Task objective =>
Copy all lines that contain the word "from".

Supplied information =>
▬▬▬▬▬▬▬▬▬▬
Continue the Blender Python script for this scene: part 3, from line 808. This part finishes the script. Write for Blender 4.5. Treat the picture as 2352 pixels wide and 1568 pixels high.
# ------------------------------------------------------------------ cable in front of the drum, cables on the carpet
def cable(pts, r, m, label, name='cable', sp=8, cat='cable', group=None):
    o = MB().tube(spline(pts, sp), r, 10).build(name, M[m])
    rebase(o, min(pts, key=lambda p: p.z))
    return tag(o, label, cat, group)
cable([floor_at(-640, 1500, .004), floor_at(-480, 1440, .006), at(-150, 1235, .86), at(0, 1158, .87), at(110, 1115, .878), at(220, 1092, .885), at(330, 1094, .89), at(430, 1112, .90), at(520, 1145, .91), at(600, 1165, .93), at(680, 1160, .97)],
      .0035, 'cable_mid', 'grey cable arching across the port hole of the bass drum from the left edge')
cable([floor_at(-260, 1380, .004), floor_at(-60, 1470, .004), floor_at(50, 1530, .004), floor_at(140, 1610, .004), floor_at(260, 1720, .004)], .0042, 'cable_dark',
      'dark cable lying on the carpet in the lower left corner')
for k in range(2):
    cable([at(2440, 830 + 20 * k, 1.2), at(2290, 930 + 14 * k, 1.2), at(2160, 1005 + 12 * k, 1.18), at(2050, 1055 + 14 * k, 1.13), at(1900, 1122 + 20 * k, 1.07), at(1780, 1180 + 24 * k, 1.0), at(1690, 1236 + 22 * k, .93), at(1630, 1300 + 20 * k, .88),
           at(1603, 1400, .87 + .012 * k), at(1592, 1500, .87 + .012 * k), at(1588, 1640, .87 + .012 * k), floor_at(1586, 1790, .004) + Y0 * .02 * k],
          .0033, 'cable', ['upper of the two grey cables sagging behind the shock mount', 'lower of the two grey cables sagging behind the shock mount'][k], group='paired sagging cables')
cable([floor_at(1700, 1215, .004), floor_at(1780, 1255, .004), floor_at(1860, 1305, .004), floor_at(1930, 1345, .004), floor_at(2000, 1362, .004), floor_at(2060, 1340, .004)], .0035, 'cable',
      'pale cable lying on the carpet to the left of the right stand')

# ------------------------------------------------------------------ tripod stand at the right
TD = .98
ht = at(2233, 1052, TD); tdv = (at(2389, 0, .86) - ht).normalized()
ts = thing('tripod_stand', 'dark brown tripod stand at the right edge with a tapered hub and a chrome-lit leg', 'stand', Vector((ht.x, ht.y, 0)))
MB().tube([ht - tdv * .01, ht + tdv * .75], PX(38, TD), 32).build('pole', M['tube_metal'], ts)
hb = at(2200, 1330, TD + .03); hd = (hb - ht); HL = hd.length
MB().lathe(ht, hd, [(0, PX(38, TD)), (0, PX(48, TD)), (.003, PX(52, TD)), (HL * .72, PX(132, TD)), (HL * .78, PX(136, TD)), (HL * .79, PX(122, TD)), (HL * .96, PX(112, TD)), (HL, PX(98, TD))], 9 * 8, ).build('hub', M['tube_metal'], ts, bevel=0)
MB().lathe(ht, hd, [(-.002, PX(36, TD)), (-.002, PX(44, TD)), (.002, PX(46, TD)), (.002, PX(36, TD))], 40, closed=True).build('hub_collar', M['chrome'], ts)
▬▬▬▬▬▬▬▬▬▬
Solution to this exercise =>
Continue the Blender Python script for this scene: part 3, from line 808. This part finishes the script. Write for Blender 4.5. Treat the picture as 2352 pixels wide and 1568 pixels high.
      .0035, 'cable_mid', 'grey cable arching across the port hole of the bass drum from the left edge')